When I plug it into sympy, I get back a hot mess of unevaluated double integrals. Since I think (though I may be wrong) that the integral is elementary, I've been playing around with it. Finally, I tried to compute the innermost integral indefinitely with
simplify(integrate(6*x**2/((x+y)*(x+y+z)), x))
which gives $$\frac{6 \left(x z + y^{2} \log{\left (\frac{x \left(2 y^{2} + 2 y z + z^{2}\right) + 2 y^{3} + 2 y^{2} z + y z^{2}}{2 y^{2} + 2 y z + z^{2}} \right )} - \left(y + z\right)^{2} \log{\left (\frac{x \left(2 y^{2} + 2 y z + z^{2}\right) + 2 y^{3} + 3 y^{2} z + y z^{2} + z \left(y + z\right)^{2}}{2 y^{2} + 2 y z + z^{2}} \right )}\right)}{z}$$
No wonder it can't do the integration!

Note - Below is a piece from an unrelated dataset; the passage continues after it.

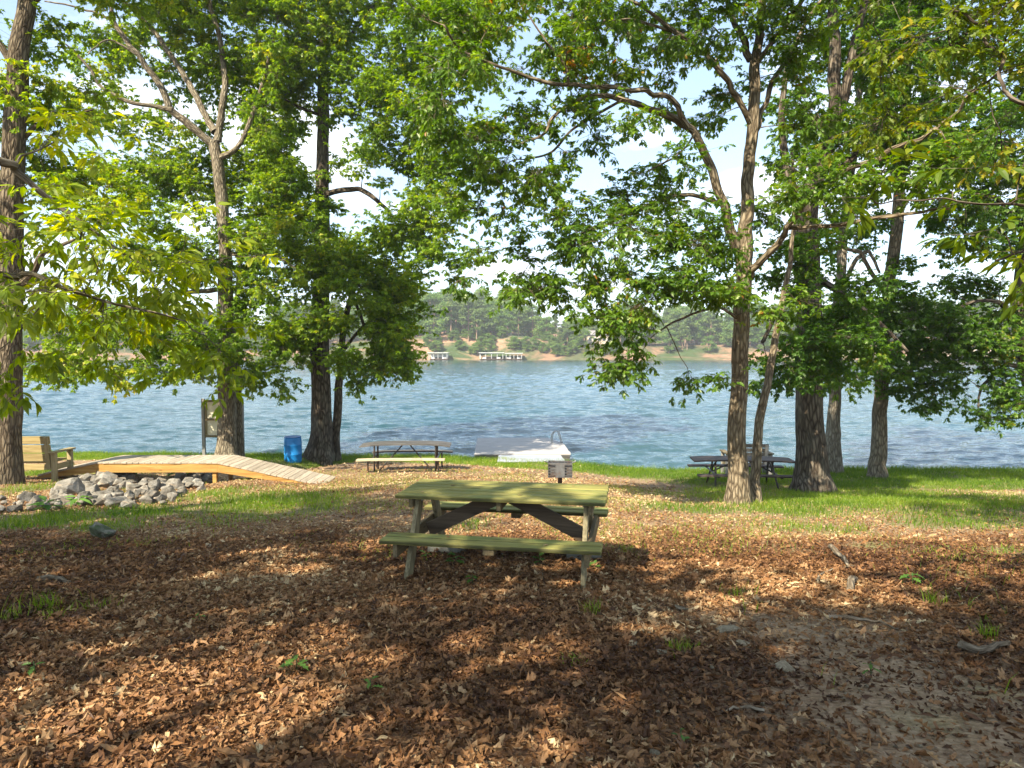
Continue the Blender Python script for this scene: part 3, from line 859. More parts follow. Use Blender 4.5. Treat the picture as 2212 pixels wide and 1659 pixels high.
# tree by the barrel with a thin second stem
TREES['barrel_tree'] = tree('sweetgum_tree', 'dark two-stemmed tree with a flared foot beside the blue barrel', 'tree', 692, 24.6,
    [([(690, 1000, 62), (693, 950, 50), (694, 860, 44), (691, 760, 41), (694, 640, 37), (696, 520, 33), (697, 400, 30), (698, 300, 27), (699, 180, 24), (699, 60, 20), (700, -100, 14), (702, -260, 8)], 0, 0),
     ([(724, 1000, 24, 1), (725, 930, 19), (731, 850, 18), (737, 770, 16), (748, 680, 13), (768, 600, 10), (780, 520, 6)], .3, .2),
     ([(700, 420, 14), (745, 410, 12), (785, 412, 11), (820, 438, 9), (850, 470, 6)], 0, -.8),
     ([(694, 250, 8), (655, 235, 7), (610, 215, 5), (560, 225, 3)], 0, -.9), ([(700, 190, 12), (650, 150, 9), (600, 110, 6)], 0, .9),
     ([(700, 150, 12), (770, 60, 8), (830, -20, 6)], 0, .6), ([(695, 600, 10), (760, 640, 9), (790, 720, 6)], 0, -.9), ([(740, 760, 8), (790, 700, 7), (850, 660, 5)], .2, -.8)],
    [(760, 120, 120, 110, 24, 2.4, 1.0), (660, 80, 90, 80, 24, 2, .8), (860, 220, 90, 90, 23.5, 2, .8), (760, 300, 80, 60, 24, 2, .8), (640, 380, 80, 70, 24, 2, 1.0), (700, 510, 90, 70, 23.6, 1.8, 1.1), (820, 560, 90, 80, 23.2, 1.8, 1.2), (750, 640, 120, 90, 23.4, 2, 1.2), (850, 700, 75, 100, 23.2, 1.5, 1.3), (800, 780, 85, 50, 23.2, 1.3, 1.1), (870, 790, 45, 40, 23, .8, 1.0),
     (640, 700, 70, 80, 23.5, 1.5, 1.0), (790, 830, 35, 22, 23.2, .6, .8), (880, 500, 60, 80, 23.2, 1.4, .9), (900, 340, 70, 80, 23, 1.4, .7), (940, 240, 70, 80, 23, 1.4, .8), (830, 360, 70, 50, 23.4, 1.4, .8), (620, 280, 90, 70, 24.6, 1.4, .8), (900, 430, 60, 50, 23, 1.2, .9), (1000, 130, 60, 80, 23.5, 1.4, .7), (580, 330, 70, 60, 24.4, 1.2, .7), (900, 90, 110, 90, 23.5, 1.8, .9), (1000, 40, 80, 80, 23.5, 1.6, .8), (750, -80, 260, 90, 24, 3, 1.0), (740, -240, 220, 90, 24, 3, 1.0), (860, 620, 50, 60, 23, 1, 1.0), (970, 480, 65, 75, 22.4, 1.2, .8), (1005, 585, 40, 45, 22.2, .8, .7), (950, 390, 60, 50, 22.6, 1.2, .8), (1010, 300, 55, 60, 22.8, 1.2, .7), (930, 560, 50, 50, 22.4, 1, .8), (1060, 80, 70, 70, 23, 1.2, .7)],
    'dark', 'maple', 'lobed', .13, seed=4, clump_r=.52, tips=26, per=10, tint0=.48, flare=.5)

# the oak right of the centre, with limbs arching over the clearing
TREES['arch_oak'] = tree('oak_tree', 'oak with limbs arching over the clearing, standing in front of the dark metal picnic table', 'tree', 1598, 13.3,
    [([(1598, 1098, 70), (1594, 1030, 54), (1592, 950, 47), (1595, 850, 44), (1599, 760, 42), (1602, 680, 42), (1605, 600, 42), (1606, 540, 44), (1612, 480, 36), (1616, 400, 33), (1622, 330, 30), (1627, 260, 28), (1629, 160, 27), (1640, 80, 22), (1648, 0, 20), (1655, -200, 13), (1660, -420, 7)], 0, 0),
     ([(1632, 1098, 36, 1), (1631, 1030, 27), (1635, 960, 25), (1649, 870, 22), (1664, 785, 20), (1682, 700, 17), (1700, 610, 14), (1712, 520, 11), (1716, 420, 9), (1712, 330, 7)], .25, 1.6),
     ([(1592, 540, 34), (1578, 490, 27), (1558, 425, 24), (1526, 340, 22), (1496, 285, 21), (1466, 262, 20), (1406, 235, 17), (1346, 215, 15), (1281, 208, 12), (1206, 240, 9), (1178, 285, 7), (1130, 310, 5)], 0, -2.0),
     ([(1486, 275, 17), (1455, 225, 15), (1420, 203, 14), (1366, 192, 13), (1281, 186, 12), (1226, 183, 11), (1160, 174, 10), (1106, 148, 9), (1040, 130, 8), (990, 100, 7), (955, 55, 5)], -1.0, -3.4),
     ([(1626, 275, 18), (1598, 222, 16), (1576, 185, 15), (1541, 135, 14), (1496, 95, 13), (1456, 65, 12), (1386, 15, 9), (1330, -20, 6)], 0, -1.4),
     ([(1478, 82, 9), (1430, 60, 8), (1370, 45, 7), (1300, 45, 5)], -.8, -1.6),
     ([(1620, 130, 20), (1606, 90, 18), (1586, 40, 16), (1571, 0, 14), (1540, -120, 9)], 0, .4),
     ([(1632, 140, 16), (1656, 110, 14), (1696, 55, 13), (1736, 0, 11), (1790, -90, 7)], 0, -.6),
     ([(1630, 290, 15), (1646, 240, 14), (1676, 160, 13), (1716, 95, 11), (1756, 30, 9), (1800, -30, 6)], 0, .8),
     ([(1572, 450, 13), (1551, 440, 12), (1496, 422, 11), (1431, 430, 10), (1366, 460, 9), (1306, 487, 7), (1271, 497, 5)], 0, -1.3),
     ([(1616, 600, 22), (1630, 578, 19), (1666, 535, 17), (1706, 490, 15), (1756, 425, 15), (1820, 375, 14), (1886, 345, 13), (1956, 310, 12), (2021, 280, 10), (2086, 215, 8), (2130, 180, 5)], 0, -3.4),
     ([(1706, 492, 12), (1760, 488, 11), (1826, 485, 11), (1926, 465, 10), (2000, 455, 8), (2056, 450, 6)], -.9, -3.2),
     ([(1230, 186, 8), (1220, 140, 7), (1190, 100, 6), (1160, 60, 5), (1130, 10, 4)], -2.2, -2.0),
     ([(1545, 132, 7), (1570, 100, 5), (1545, 60, 4)], -.6, -.9), ([(1346, 215, 8), (1250, 270, 7), (1190, 330, 6), (1140, 345, 5)], -1.5, -.8), ([(1500, 290, 6), (1470, 330, 5), (1400, 370, 4)], -.8, -1.5),
     ([(1598, 690, 9), (1550, 665, 8), (1490, 680, 6), (1420, 720, 4)], 0, -1.6)],
    [(1010, 190, 95, 70, 10.5, 1.2, .9), (1080, 90, 110, 60, 11, 1.4, 1.0), (1210, 60, 110, 60, 11.5, 1.6, .8), (1380, 110, 120, 60, 12, 1.6, .5), (1480, 160, 70, 60, 12.3, 1.4, .8), (1180, 150, 90, 40, 11.2, 1.2, .6), (950, 40, 80, 50, 10.5, 1.2, .9),
     (1060, 320, 110, 70, 11.5, 1.5, .6), (1150, 400, 90, 60, 12, 1.4, .45), (1330, 310, 80, 40, 12, 1.3, .5), (1380, 390, 80, 70, 12, 1.3, .8), (1230, 500, 90, 45, 11.8, 1.3, .8), (1060, 470, 60, 60, 11.5, 1, .4), (1330, 540, 110, 50, 11.8, 1.4, .95), (1460, 500, 90, 60, 12, 1.4, .9), (960, 300, 50, 60, 10.8, 1, .55),
     (1160, 620, 90, 60, 11.4, 1.1, .9), (1130, 250, 100, 60, 11.5, 1.4, .55), (1260, 130, 100, 60, 12, 1.4, .6), (1250, 300, 70, 60, 12, 1.3, .4), (1200, 420, 80, 50, 12, 1.3, .5), (1180, 340, 90, 50, 11.8, 1.3, .45), (1040, 400, 70, 70, 11.5, 1.2, .5), (1300, 440, 70, 40, 12, 1.2, .6), (1010, 560, 60, 60, 11.5, 1, .45), (1450, 390, 70, 60, 12.3, 1.2, .7), (1440, 570, 90, 40, 12, 1.2, .8), (1700, 150, 70, 70, 13.5, 1.4, .7), (1640, 460, 50, 60, 13.4, 1, .5), (1280, 640, 100, 45, 11.4, 1.2, .7), (1430, 640, 110, 60, 11.8, 1.3, 1.0), (1170, 710, 90, 35, 11, .8, .9), (1330, 720, 100, 45, 11.2, 1, .9), (1340, 790, 100, 24, 11, .7, .8), (1450, 760, 80, 50, 11.5, 1, .95), (1530, 700, 60, 90, 12, 1, .9), (1530, 820, 40, 50, 12, .8, .7), (1470, 820, 50, 28, 11.6, .7, .6), (1120, 560, 45, 40, 11.5, .8, .6),
     (1540, 560, 50, 60, 12.4, 1, .8), (1700, 60, 90, 70, 13, 1.6, .7), (1540, 60, 70, 70, 13, 1.5, .6), (1560, 240, 50, 70, 13.5, 1.2, .5), (1780, 250, 90, 60, 12, 1.2, .9), (1850, 420, 130, 50, 11, 1.2, .8), (1960, 380, 100, 60, 10.6, 1.2, .9), (1750, 400, 70, 70, 12, 1.2, .7),
     (1650, 640, 60, 70, 12.8, 1.2, .6), (1400, -90, 420, 80, 12, 2.4, .9), (1600, -250, 380, 110, 13, 3, 1.0), (1250, -230, 300, 90, 11.5, 2, .8), (1850, -120, 220, 90, 12, 2, .8)],
    'brown', 'oak', 'oak', .105, seed=5, wscale=.80, clump_r=.40, tips=24, per=10, tint0=.45, flare=.42, gate=.42)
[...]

However, the first logarithm simplifies to $\log(x+y)$ and the second to $\log(x+y+z)$. If I ask sympy to simplify these expressions, it has no difficulty.
So, if it were really import to compute this integral exactly, the only way I can see is to write the antiderivative as a function:
def f(x):
return 6*(x*z + y**2*log(x+y) - (y + z)**2*log(x+y+z))/z
evaluate $f(1)-f(y)$ in sympy, integrate the result with respect to $y$, and go through the same procedure again.
Is there a better way?
In answer to Eric's comment, at the end I had, among other things, $$\int\frac{-2\log(z+1)+2\log2}z\, \mathrm{d}z$$ for which sympy gave me
2*log(2)*log(z) + 2*polylog(2, z*exp_polar(I*pi))
I take the second term to be a polylogarithm $$2\operatorname{Li}_2(e^{i\pi}z)= 2\operatorname{Li}_2(-z)= 2\sum_{n=1}^\infty\frac{(-z)^n}{n^2}$$ but of course, the first term will blow up at $z=0$. It seemed to me that everything else would be integrable with no difficulty. I must have made a mistake somewhere, but it's hard to find.
I tried it again and it gave me NAN. I made a lot of manual adjustments along the way, and I might have made a mistake, but I don't think so.